基于微三角区的纳米纤维定向集聚连续成纱机理及批量制备

At present, most of the electrospinning fibers are collected by the non-woven fabrics in the form of disordered wire mesh, because the continuous and stable high orientation yarns forming difficulties, resulting in nanofibers in the fabric of woven fabrics,knitted fabrics and other aspects of application is severely limited.The existing nanofiber yarn twist triangle zone is too large, resulting in frequent yarn breakage and difficult to batch preparation. In this study,a multi-jets non-blocking umbrella nozzle is used to replace the traditional needles,the nanofibers are prepared for the width of the nozzle.The magnetic field-assisted large dust cage with a spiral groove is used as the batch-oriented fiber collection device,and the large dust cage is equipped with negative pressure flow field,so that the fiber orientation aggregated to the micro triangular zone, with the double dust cage friction spinning twist to achieve low draft, weak tension continuous yarns.This study will built the following two models,including the two - phase flow model formed by nanofibers oriented fibers / electromagnetic under electro - magnetic coupling field and the two - phase flow model and numerical calculation of the concentrated fiber bundle / fluid under the negative pressure flow field in the large dust cage.At the same time, a complete mechanical analysis of the nanofiber yarns in the micro triangule zone under the negative pressure flow field of double-cage friction spinning system will also be built.Moreover,a two-dimensional quasi-static model will be establish to determine the twisted point and the perfect three-dimensional nonlinear oscillation equation will also be establish to control the stability of yarn in micro triangle zone.ANSYS will be use to simulate the oriented fibers in the electromagnetic field and the twisted yarn in the negative pressure flow field to verify the theoretical accuracy.Design advanced elecrospun nanofibers machines to product continuous nanofiber yarns in batches with independent property.
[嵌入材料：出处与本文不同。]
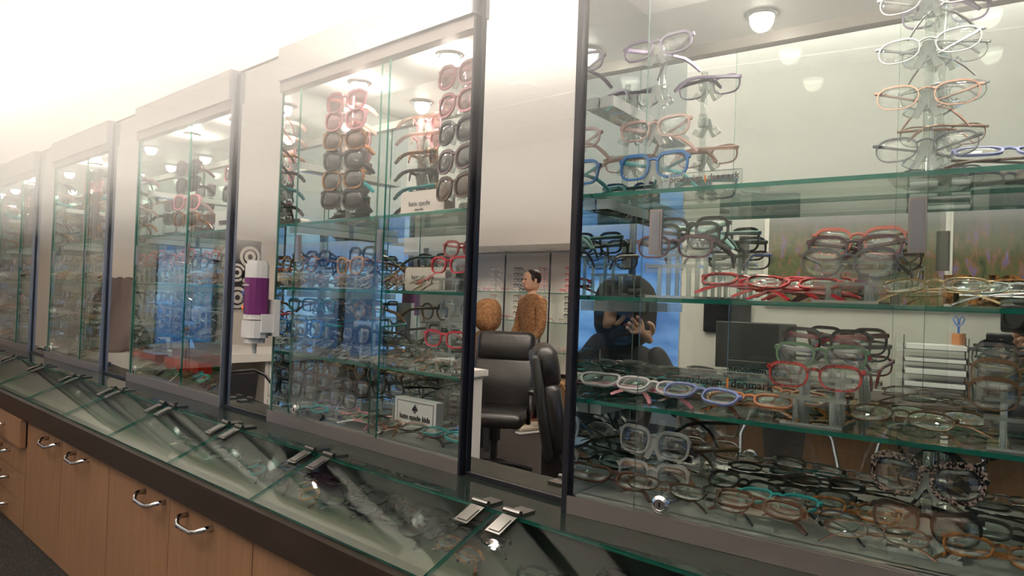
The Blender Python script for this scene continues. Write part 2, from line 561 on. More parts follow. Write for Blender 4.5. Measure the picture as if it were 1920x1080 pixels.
# ------------------------------------------------------------------ eyeglasses
SHAPES = {   # lens w, lens h, roundness, outer lift, rim thickness, rim depth, bridge gap, metal pads
    'rect':   (.053, .033, 3.0, .0015, .0030, .0036, .018, False),
    'square': (.052, .041, 3.4, .0015, .0036, .0040, .018, False),
    'round':  (.047, .043, 2.1, 0,     .0032, .0036, .020, False),
    'cat':    (.054, .040, 2.6, .006,  .0034, .0040, .017, False),
    'bold':   (.056, .045, 2.9, .005,  .0058, .0050, .016, False),
    'wire':   (.052, .033, 2.6, .001,  .0016, .0018, .020, True),
    'browline': (.053, .038, 2.8, .002, .0020, .0024, .019, True),
    'sun':    (.060, .050, 2.6, .004,  .0046, .0046, .016, False),
}
def outline(S, side, N):
    w, h, n, lift, t_, dp, br, _ = SHAPES[S]
    cx = side * (br / 2 + w / 2)
    P = []
    for i in range(N):
        a = 2 * math.pi * i / N
        c, s_ = math.cos(a), math.sin(a)
        x = w / 2 * math.copysign(abs(c) ** (2 / n), c)
        z = h / 2 * math.copysign(abs(s_) ** (2 / n), s_)
        xo = x * side / (w / 2)             # +1 at the outer side
        if z > 0: z += lift * max(0, xo) * (z / (h / 2))
        if z < 0: x *= 1 - .10 * (-z / (h / 2))   # narrower at the bottom
        P.append((cx + x, z))
    return P
def curve_y(x):
    return .9 * x * x
def rim(mb, S, side, N, mat):
    w, h, n, lift, t_, dp, br, _ = SHAPES[S]
    P = outline(S, side, N)
    b = len(mb.v)
    mi = mb.mi(mat)
    for i in range(N):
        p0, p1 = P[i - 1], P[(i + 1) % N]
        tx, tz = p1[0] - p0[0], p1[1] - p0[1]
        l = math.hypot(tx, tz) or 1
        nx, nz = tz / l, -tx / l
        x, z = P[i]
        top = 1 + .6 * max(0, z / (h / 2))
        if S == 'browline': top = 1 + 1.6 * max(0, z / (h / 2)) ** 2
        tt = t_ * top
        for (o_, d_) in ((-.25 * tt, 0), (.75 * tt, 0), (.75 * tt, dp), (-.25 * tt, dp)):
            X = x + nx * o_
            mb.v.append((X, curve_y(X) + d_, z + nz * o_))
    for i in range(N):
        j = (i + 1) % N
        for k in range(4):
            k2 = (k + 1) % 4
            mb.f.append((b + i * 4 + k, b + j * 4 + k, b + j * 4 + k2, b + i * 4 + k2)); mb.m.append(mi)
def front(S, N, mb, mat):
    w, h, n, lift, t_, dp, br, met = SHAPES[S]
    rim(mb, S, -1, N, mat); rim(mb, S, 1, N, mat)
    zb = h * .22
    e = br / 2 + .0015
    r_ = t_ * .55 if not met else t_ * .7
    mb.tube([(-e, dp / 2, zb), (-e * .5, dp / 2 - .0005, zb + .003), (0, dp / 2 - .001, zb + .004), (e * .5, dp / 2 - .0005, zb + .003), (e, dp / 2, zb)], r_, mat, 6, flat=(1.0, 1.1))
    xo = br / 2 + w
    zt = h * .30 + lift * .6
    for sd in (-1, 1):
        M = Matrix.Identity(4)
        x0, x1 = xo - .003, xo + .005
        if sd < 0: x0, x1 = -x1, -x0
        mb.box(x0, x1, curve_y(xo), curve_y(xo) + dp + .003, zt - t_ * .9, zt + t_ * .9, mat)
def lens_m(S, side, N, mat, mb):
    P = outline(S, side, N)
    cx = sum(p[0] for p in P) / N
    cz = sum(p[1] for p in P) / N
    dp = SHAPES[S][5]
    b = len(mb.v); mi = mb.mi(mat)
    for lay in (0, 1):
        off = dp * .35 + lay * .0012
        mb.v.append((cx, curve_y(cx) + off - .0022, cz))
        for k, f_ in ((0, .55), (1, .995)):
            for (x, z) in P:
                X, Z = cx + (x - cx) * f_, cz + (z - cz) * f_
                mb.v.append((X, curve_y(X) + off - .0022 * (1 - f_ * f_), Z))
    st = 1 + 2 * N
    for lay in (0, 1):
        o = b + lay * st
        for i in range(N):
            j = (i + 1) % N
            q = [(o, o + 1 + i, o + 1 + j)], [(o + 1 + i, o + 1 + N + i, o + 1 + N + j, o + 1 + j)]
            for g_ in q:
                for f_ in g_:
                    mb.f.append(tuple(reversed(f_)) if lay else f_); mb.m.append(mi)
    for i in range(N):
        j = (i + 1) % N
        mb.f.append((b + 1 + N + i, b + st + 1 + N + i, b + st + 1 + N + j, b + 1 + N + j)); mb.m.append(mi)
POSE = {'open': (2, 2, .0, .0), 'half': (50, 56, .0, .010), 'folded': (86, 88, .004, .011)}
def temple(S, side, pose, mat, mb):
    w, h, n, lift, t_, dp, br, met = SHAPES[S]
    xh = br / 2 + w + .0035
    zt = h * .30 + lift * .6
    al = R(POSE[pose][0] if side > 0 else POSE[pose][1])
    off = POSE[pose][2] if side > 0 else POSE[pose][3]
    y0 = curve_y(xh) + dp + (off if pose == 'folded' else 0)
    zo = -.0 if side > 0 else (-.006 if pose == 'half' else 0)
    def pt(s_, dz):
        return (side * (xh - s_ * math.sin(al)), y0 + s_ * math.cos(al), zt + dz)
    th = (.0011 if met else .0017)
    hh = (.0017 if met else .0030)
    if S in ('bold', 'sun'): hh *= 1.5
    P = [pt(0, 0), pt(.006, 0), pt(.045, zo * .4), pt(.088, zo), pt(.108, zo - .004), pt(.124, zo - .014), pt(.138, zo - .027)]
    mb.tube(P, [1, 1.1, .85, .8, .85, 1.0, .75], mat, 6, flat=(th, hh))
def pads_m(S, side, mb):
    w, h, n, lift, t_, dp, br, met = SHAPES[S]
    x = side * (br / 2 - .0015)
    mb.tube([(x + side * .002, dp, 0), (x, dp + .004, -.002)], .0006, 'f_silver', 5)
    M = Matrix.Translation((x - side * .001, dp + .005, -.004)) @ Euler((R(10), R(14 * side), 0)).to_matrix().to_4x4()
    mb.rbox(-.0012, .0012, -.003, .003, -.006, .006, .001, 'acrylic', M=M, seg=2)

CACHE = {}
def parts_of(S, pose, N):
    key = (S, pose, N)
    if key not in CACHE:
        d = {}
        mb = MB(); front(S, N, mb, 'f_black'); d['front'] = mb.mesh('frame_front')
        for sd, nm in ((-1, 'lensL'), (1, 'lensR')):
            mb = MB(); lens_m(S, sd, N, 'lens', mb); d[nm] = mb.mesh('lens', True)
        for sd, nm in ((-1, 'templeL'), (1, 'templeR')):
            mb = MB(); temple(S, sd, pose, 'f_black', mb); d[nm] = mb.mesh('temple')
        if SHAPES[S][7]:
            for sd, nm in ((-1, 'padL'), (1, 'padR')):
                mb = MB(); pads_m(S, sd, mb); d[nm] = mb.mesh('nose_pad', True)
        CACHE[key] = d
    return CACHE[key]
FAR = {}
def far_mesh(S, pose, fm, tm, lm):
    key = (S, pose, fm, tm, lm)
    if key not in FAR:
        mb = MB(); N = 14
        front(S, N, mb, fm)
        for sd in (-1, 1):
            temple(S, sd, pose, tm, mb)
        for sd in (-1, 1):
            lens_m(S, sd, N, lm, mb)
        FAR[key] = mb.mesh('eyeglasses')
    return FAR[key]
def verts_for(S, pose):
    k = ('v', S, pose)
    if k not in CACHE:
        V = []
        for me in parts_of(S, pose, 24).values():
            V += [v.co.copy() for v in me.vertices]
        CACHE[k] = V
    return CACHE[k]
def glasses(style, loc, label, group, pose='folded', yaw=0, tilt=0, rolly=0, rest=None, detail=True, cat='eyeglasses'):
    S, fm, tm, lm = style
    rot = Euler((0, 0, yaw)).to_matrix() @ Matrix.Rotation(rolly, 3, 'Y') @ Matrix.Rotation(-tilt, 3, 'X')
    z = loc[2]
    if rest is not None:
        z = rest - min((rot @ v).z for v in verts_for(S, pose)) + .0004
    sun = lm.startswith('sun')
    name = 'sunglasses' if sun else 'eyeglasses'
    cat = name
    if not detail:
        o = bpy.data.objects.new(name, far_mesh(S, pose, fm, tm, lm))
        COL.objects.link(o)
    else:
        o = bpy.data.objects.new(name, None); o.empty_display_size = .02
        COL.objects.link(o)
        for k, me in parts_of(S, pose, 24).items():
            nm = {'f': 'frame_front', 'l': 'lens', 't': 'temple', 'p': 'nose_pad'}[k[0]]
            c = bpy.data.objects.new(nm, me)
            COL.objects.link(c); c.parent = o
            mt = {'f': fm, 'l': lm, 't': tm}.get(k[0])
            if mt:
                c.material_slots[0].link = 'OBJECT'
                c.material_slots[0].material = MAT[mt]
    o.location = (loc[0], loc[1], z)
    o.rotation_euler = rot.to_euler()
    return tag(o, label, cat, group)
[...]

目前大多数静电纺纤维采用非织造布的无序纤网方式收集，原因是连续稳定的高取向纱线成型困难，造成纳米纤维在机织物针织物等方面应用严重受限。现有纳米纤维成纱加捻三角区过大，造成纱线频繁断头难以批量制备。本研究将采用多射流无阻塞伞状喷头替代传统针头，针对该喷头宽幅制备纳米纤维，拟采用磁场辅助螺旋凹槽式大尘笼作为批量取向纤维收集装置，尘笼内配备负压流场，使纤维定向分条聚集至微三角区，配合双尘笼摩擦纺加捻实现低牵伸、弱张力连续成纱。本项目将构建取向纳米纤维/电-磁耦合场两相流模型和大尘笼负压流场定向集聚纤维束/流体两相流模型并数值计算。对微三角区双尘笼摩擦纺负压流场连续成纱进行完整力学分析，建立二维准静力学模型确定微三角区加捻点位置，完善纱线三维非线性振动方程控制微三角区成纱稳定性。采用ANSYS对电磁场取向纤维、负压场定向集聚及加捻纱线进行模拟验证。形成有自主产权的连续纳米纤维纱线批量制备能力。

静电纺纳米纤维通常以非织造纤网形态收集，仅适用于过滤材料、膜材料等领域。将静电纺纳米纤维制备成束状纱线，进而制成机织、针织等纺织品可大幅度拓展应用。针对纳米纤维成纱难题，本项目设计开发了系列多射流伞状静电纺丝喷头，并采用磁场辅助螺旋凹槽式大尘笼作为批量取向纤维收集装置，尘笼内配备负压流场，使纤维定向分条聚集至微三角区，配合双尘笼摩擦纺加捻，由此形成微三角区保证纤维在加捻过程中完全受控，实现了低牵伸、弱张力连续成纱。构建了取向纳米纤维/电-磁耦合场两相流模型和大尘笼负压流场定向集聚纤维束/流体两相流模型，阐明了电磁场变化率、磁场强度变化对纤维取向的影响，为预测和控制纤维取向成型提供了依据。对微三角区双尘笼摩擦纺负压流场连续成纱进行完整力学分析，建立了二维准静力学模型，确定了微三角区加捻点位置，并结合模拟结果，修正上述电磁场、加捻区流场模型。最终建立了具有自主产权的吸湿排汗等功能纳米纤维纱线批量化制备生产线。